Company proposals last summer to consider building an “advanced nuclear” plant in Stokes County, North Carolina, improve grid efficiency and curb demand remain in place. The utilities already plan to fully retire their coal-fired fleet by 2035.

A new element of natural-gas growth is a proposal for a second such plant in Person County, North Carolina, located next to a coal-powered plant slated for closure in the coming years. A similar plant is also anticipated for South Carolina, according to a Duke Energy plan summary.

Regulators in both states decide whether Duke’s plan can be carried out. Duke Energy Progress and Duke Energy Carolinas serve 3.7 million customers in North Carolina and 830,000 customers in South Carolina.

A 2021 North Carolina law directed that Duke Energy reduce carbon dioxide emissions it produces in the state by 70% by 2030, as compared with 2005 levels.
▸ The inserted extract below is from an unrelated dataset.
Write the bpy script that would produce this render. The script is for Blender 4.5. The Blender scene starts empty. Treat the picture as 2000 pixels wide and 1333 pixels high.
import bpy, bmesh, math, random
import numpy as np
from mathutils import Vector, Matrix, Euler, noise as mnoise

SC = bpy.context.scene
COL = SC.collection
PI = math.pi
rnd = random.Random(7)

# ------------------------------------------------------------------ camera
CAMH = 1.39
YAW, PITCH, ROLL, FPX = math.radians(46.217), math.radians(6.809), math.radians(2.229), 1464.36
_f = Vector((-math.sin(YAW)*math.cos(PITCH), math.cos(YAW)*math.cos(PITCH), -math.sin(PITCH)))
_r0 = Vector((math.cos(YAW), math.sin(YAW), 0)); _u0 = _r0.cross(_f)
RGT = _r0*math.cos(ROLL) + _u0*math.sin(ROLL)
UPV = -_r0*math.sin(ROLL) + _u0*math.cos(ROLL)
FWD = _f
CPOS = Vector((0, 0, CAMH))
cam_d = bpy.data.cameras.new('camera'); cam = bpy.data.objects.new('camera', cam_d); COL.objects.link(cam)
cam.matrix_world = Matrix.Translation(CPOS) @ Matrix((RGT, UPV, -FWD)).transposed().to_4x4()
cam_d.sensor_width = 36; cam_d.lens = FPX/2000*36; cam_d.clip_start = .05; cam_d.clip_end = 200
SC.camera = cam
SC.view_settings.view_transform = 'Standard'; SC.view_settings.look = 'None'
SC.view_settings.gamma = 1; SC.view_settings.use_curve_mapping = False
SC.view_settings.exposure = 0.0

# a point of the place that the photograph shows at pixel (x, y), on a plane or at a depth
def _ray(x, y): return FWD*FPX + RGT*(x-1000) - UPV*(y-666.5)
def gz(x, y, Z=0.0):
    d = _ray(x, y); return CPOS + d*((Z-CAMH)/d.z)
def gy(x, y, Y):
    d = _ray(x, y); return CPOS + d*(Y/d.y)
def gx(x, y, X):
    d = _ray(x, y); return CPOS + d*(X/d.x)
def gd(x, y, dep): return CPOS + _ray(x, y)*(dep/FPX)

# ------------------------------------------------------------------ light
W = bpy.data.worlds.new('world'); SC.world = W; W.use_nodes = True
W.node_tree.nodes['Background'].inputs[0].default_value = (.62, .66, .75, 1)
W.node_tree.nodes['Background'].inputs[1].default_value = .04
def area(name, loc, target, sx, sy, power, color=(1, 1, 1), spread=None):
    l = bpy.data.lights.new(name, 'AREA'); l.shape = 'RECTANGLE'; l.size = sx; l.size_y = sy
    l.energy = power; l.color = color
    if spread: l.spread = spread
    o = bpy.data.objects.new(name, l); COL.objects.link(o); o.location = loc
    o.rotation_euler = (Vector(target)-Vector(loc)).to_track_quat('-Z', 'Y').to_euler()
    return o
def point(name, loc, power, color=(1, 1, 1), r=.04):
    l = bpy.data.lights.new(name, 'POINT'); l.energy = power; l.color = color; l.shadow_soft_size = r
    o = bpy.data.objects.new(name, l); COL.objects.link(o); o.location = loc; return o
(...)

But the law permits the state Utilities Commission to delay meeting that goal beyond 2030 in the interest of protecting electric grid supplies or if certain nuclear and wind-generation construction is authorized.

As it did last August, Duke Energy offered to the commission Wednesday three portfolio mixes that respectively would meet the 70% reduction target by 2030, 2033 and 2035. These mixes would raise customer power bills by differing levels.

The companies still prefer the 2035 date “as the most reasonable, least cost, least risk plan to reliably transition the system and prudently plan for the needs of their customers at this time,” Duke Energy attorneys wrote on Wednesday to the commission. That law also calls for net-zero emissions by 2050, which Duke Energy said it remains on track to meet.

South Carolina lacks a similar carbon emissions mandate in state law, but Duke Energy pointed out that many customers — large corporations among them — have set clean energy goals that align with its efforts.

Critics of Duke’s previous energy production plans said they depended too heavily on natural gas and were too slow to embrace renewable energy.

While the addition of offshore wind is commendable, Wednesday’s plan “once again relies too heavily on fossil gas, nuclear, and expensive infrastructure that our state does not need,” Michelle Carter with the North Carolina League of Conservation Voters said in a news release.

The North Carolina Utilities Commission and Public Service Commission of South Carolina will receive comment and conduct hearings on the updated plan. Both states should make formal decisions on them by the end of the year, starting with South Carolina regulators in November, Duke Energy said.